Carpenter submits 2 bills to protect homeowners from unfair foreclosure practices

Posted: May 12, 2017 | Senator Carpenter

AUGUSTA — Two bills by Sen. Mike Carpenter, D-Houlton, would protect homeowners from unfair foreclosure practices.

The bills — LD 731 “An Act To Require Mortgage Servicers To Act in Good Faith in Dealings with Homeowners,” and LD 1355, “An Act To Ensure the Timely and Proper Completion of Residential Foreclosures” — were among several foreclosure bills that received public hearings before the Judiciary Committee on Thursday.

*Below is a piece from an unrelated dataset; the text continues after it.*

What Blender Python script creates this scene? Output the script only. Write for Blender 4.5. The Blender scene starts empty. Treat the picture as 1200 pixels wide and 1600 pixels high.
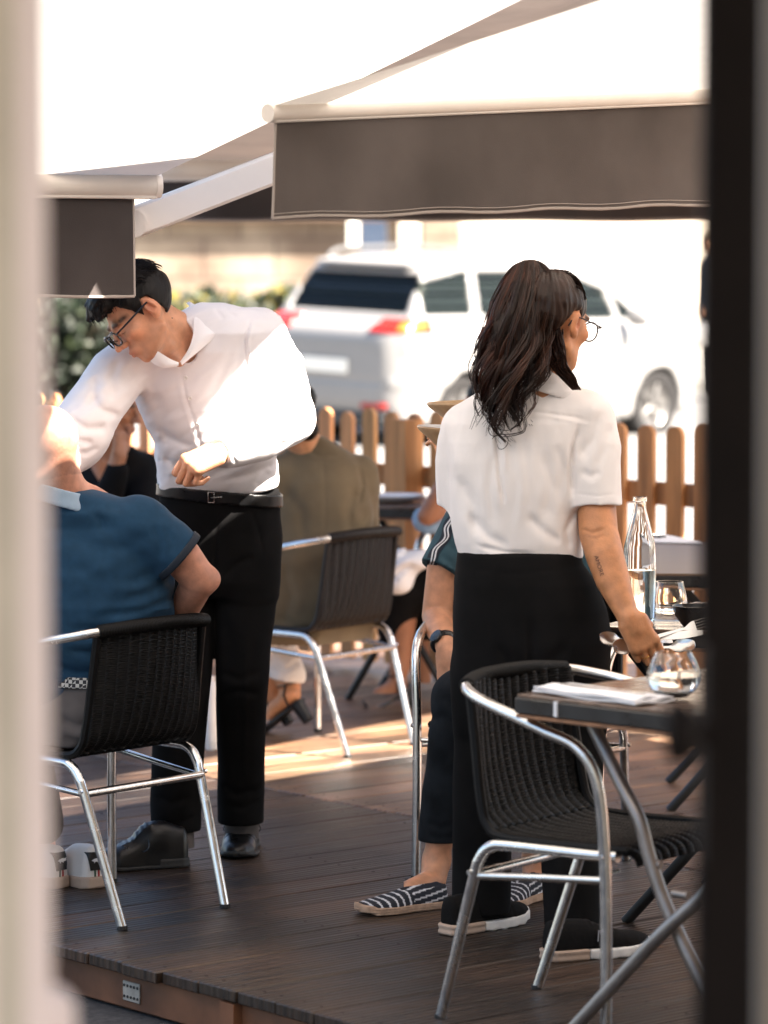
import bpy, math, random
import numpy as np
from mathutils import Vector, Matrix
from mathutils.bvhtree import BVHTree

random.seed(7)
SC = bpy.context.scene
COL = SC.collection
R = math.radians

# ------------------------------------------------------------------ camera
FPX, CAMH, HOR = 5200.0, 1.6, 430.0          # focal length in pixels of the 1200x1600 picture, eye height, horizon row
PITCH = math.atan((800 - HOR) / FPX)
cam_data = bpy.data.cameras.new('camera')
cam = bpy.data.objects.new('camera', cam_data)
COL.objects.link(cam)
cam.location = (0, 0, CAMH)
cam.rotation_euler = (math.pi / 2 - PITCH, 0, 0)
cam_data.sensor_width = 36
cam_data.lens = FPX / 1600 * 36
cam_data.clip_start = 0.05
cam_data.clip_end = 400
cam_data.dof.use_dof = True
cam_data.dof.focus_distance = 8.35
cam_data.dof.aperture_fstop = 3.3
SC.camera = cam

# ------------------------------------------------------------------ world, sun, exposure
SUN_AZ = (0.85, -0.52)                       # horizontal direction towards the sun
SUN_EL = R(45)
w = bpy.data.worlds.new('World')
SC.world = w
w.use_nodes = True
nt = w.node_tree
bg = nt.nodes['Background']
sky = nt.nodes.new('ShaderNodeTexSky')
sky.sky_type = 'NISHITA'
sky.sun_disc = False
sky.dust_density = 3.0
sky.ozone_density = .6
sky.sun_elevation = SUN_EL
sky.sun_rotation = math.atan2(SUN_AZ[0], SUN_AZ[1])
nt.links.new(sky.outputs[0], bg.inputs[0])
bg.inputs[1].default_value = 0.05
sun_data = bpy.data.lights.new('sun', 'SUN')
sun_data.energy = 4.6
sun_data.angle = R(0.53)
sun_data.color = (1.0, 0.91, 0.80)
sun = bpy.data.objects.new('sun', sun_data)
COL.objects.link(sun)
ce = math.cos(SUN_EL)
SUNV = Vector((SUN_AZ[0] * ce, SUN_AZ[1] * ce, math.sin(SUN_EL))).normalized()
sun.rotation_euler = SUNV.to_track_quat('Z', 'Y').to_euler()
sun.location = (3, -2, 6)
SC.view_settings.view_transform = 'Standard'
SC.view_settings.look = 'None'
SC.view_settings.exposure = 3.12
SC.view_settings.gamma = 1.0
SC.render.engine = 'CYCLES'
SC.cycles.use_denoising = True
SC.cycles.max_bounces = 10
SC.cycles.transparent_max_bounces = 12

# ------------------------------------------------------------------ picture <-> place
def ray(px, py):
    dx, dy = (px - 600) / FPX, (800 - py) / FPX
    c, s = math.cos(PITCH), math.sin(PITCH)
    return Vector((dx, c + dy * s, -s + dy * c))
def P(px, py, Y):                            # the place at distance Y that the photo shows at a pixel
    r = ray(px, py)
    return Vector((0, 0, CAMH)) + r * (Y / r.y)
def F(px, py, z=0.0):                        # the place at height z
    r = ray(px, py)
    return Vector((0, 0, CAMH)) + r * ((z - CAMH) / r.z)
U = Vector((-.648, .762, 0)).normalized()    # along the deck's front edge, away
V = Vector((U.y, -U.x, 0))                   # along the boards, away to the right

# ------------------------------------------------------------------ scene objects
def tag(o, label=None, cat=None, group=None, kind=None):
    if label: o['label'] = label
    if cat: o['category'] = cat
    if group: o['group'] = group
    if kind: o['kind'] = kind
    return o
def thing(name, label, cat, loc=(0, 0, 0), rz=0, group=None):
    o = bpy.data.objects.new(name, None)
    COL.objects.link(o)
    o.location = loc
    o.rotation_euler = (0, 0, rz)
    o.empty_display_size = .1
    bpy.context.view_layer.update()
    return tag(o, label, cat, group)
def link(name, me, mat, parent=None, world=False):
    o = bpy.data.objects.new(name, me)
    COL.objects.link(o)
    if mat is not None and not me.materials:
        for m in (mat if isinstance(mat, (list, tuple)) else [mat]): me.materials.append(m)
    if parent is not None:
        o.parent = parent
        if world:                            # the mesh was made in world coordinates
            M = root_matrix(parent)
            o.matrix_parent_inverse = M.inverted()
    return o
def root_matrix(o):
    M = Matrix.LocRotScale(o.location, o.rotation_euler, o.scale)
    if o.parent is not None: M = root_matrix(o.parent) @ o.matrix_parent_inverse @ M
    return M
def copy_tree(o, parent=None):
    c = o.copy()
    COL.objects.link(c)
    if parent is not None: c.parent = parent
    for ch in [x for x in bpy.data.objects if x.parent == o]: copy_tree(ch, c)
    return c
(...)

“The crash of 2008 was the greatest financial crisis this country has faced since the Great Depression. Unethical and deceptive banking practices left countless Americans financially destitute with little or no way to recoup money or assets they lost,” said Sen. Carpenter. “These bills protect consumers and ensure that foreclosure processes are done in a fair and honest way.”

Widespread predatory lending and complex bundling of mortgages that lead to the financial crisis resulted in an explosion of foreclosures across the country. These foreclosures revealed that mortgage bundling between financial institutions often went undocumented, causing confusion as to the true owner of the mortgage and leaving the borrower with no legal recourse to the lender.

For example, in a recent court case U.S. Bank was the plaintiff, but JPMorgan Chase was the entity receiving payments from the borrower. Although JPMorgan was dealing fraudulently with the borrower, the court was only legally permitted to penalize US Bank. LD 731 requires that the bank must act honestly, or in “good faith,” when lending to homeowners and changes foreclosure mediation laws to provide courts authority to directly penalize the lender responsible for receiving payments from the borrower.

The second bill, LD 1355, makes several changes to laws regarding public sale of foreclosed homes, including the waiver of foreclosure process. Currently when a home is foreclosed upon and goes up for sale, the bank takes ownership of the home and leaves the homeowner with the impression that they no longer owe any money on the home. However, the bank can file a “waiver of foreclosure” at any time afterwards and put liability back on the homeowner.

Attorney Tom Cox, who brought both foreclosure bills to Sen. Carpenter, mentioned a specific example where the lender had bought the property at a foreclosure auction and the homeowner believed that he no longer had responsibility for the property. Four years later, that lender filed a waiver of foreclosure, sending a copy to the house in which the borrower had not lived for over five years.

“That borrower suddenly discovered that the waiver of foreclosure reinstated his ownership and liability to care for the property and reinstated his liability for the debt on that mortgage that had previously been extinguished,” said Cox.

According to a CoreLogic report from January, Maine has one of the highest foreclosure rates in the country.

Both bills face further action in the Judiciary Committee and votes in the House and Senate.